Weather Column: How unusual is a March with no snow?

PETER BOODY PHOTO | A splow hard at work in the Center back in January.

Yes, we passed through the entire month of March without seeing a single flake of snow. It has happened before, and in looking back in the records, I have the following years in which no recorded snow has fallen during the month of March:

1946: a trace – less than 0.01 of an inch

1954: a trace – less than 0.01 of an inch

1966: a trace – less than 0.01 of an inch

1971: a trace – less than 0.01 of an inch

1972: a trace – less than 0.01 of an inch

1979: a trace – less than 0.01 of an inch

1983: 0.0

1986: a trace – less than 0.01 of an inch

1995: a trace – less than 0.01 of an inch

2002: a trace – less than 0.01 of an inch

2008: 0.0

2012: 0.0

Warmest day this March was 70 degrees on the 21st and 22nd. Coldest was 23 degrees on the 6th and 11th. It was freezing or lower on 9 nights.

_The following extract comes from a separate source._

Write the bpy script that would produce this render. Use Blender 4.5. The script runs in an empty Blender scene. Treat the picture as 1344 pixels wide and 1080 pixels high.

As the winters come and go, I feel that many of us think and realize that we are in a warming climate trend. Yes, our years are warmer and we are going to have warmer years in the future. They are the slow but inevitable change that is taking over in our present day world. So, if we have excellent ice-skating next winter, you may ask, where is that warming trend that weatherman was writing about?

Yes, it will take years to change in the long run, but change it will. Our ocean is warmer and rising, wait and see. Waterfront homes? Many of us will have to just wait and watch the natural slow changing weather. Will we have a high of 80 degrees in April?

Your observer thinks so. Have to wait and see.

Rain for March was very scarce. I do not know why, but such is the weather. We need warmer days early, for good summer growth in all plant life, and much more rain to keep our sandy loam Long Island soil moist. Total rainfall for March was 1.28 inches, which is close to 2 inches lower than the long-term amount.

We had considerable fog on five days during the third week in March.

The pattern of filling the barn with ice from the pond is no more. We can make ice any month or day with electric.

There were westerly winds on 17 days during our past month. Recorded were 19 clear, 3 partly cloudy, and 9 cloudy days. We hope spring rains will give us ample soil moisture to help plants through the summer.

April’s warmer weather should give us ample rains, some fog and more southerly breezes.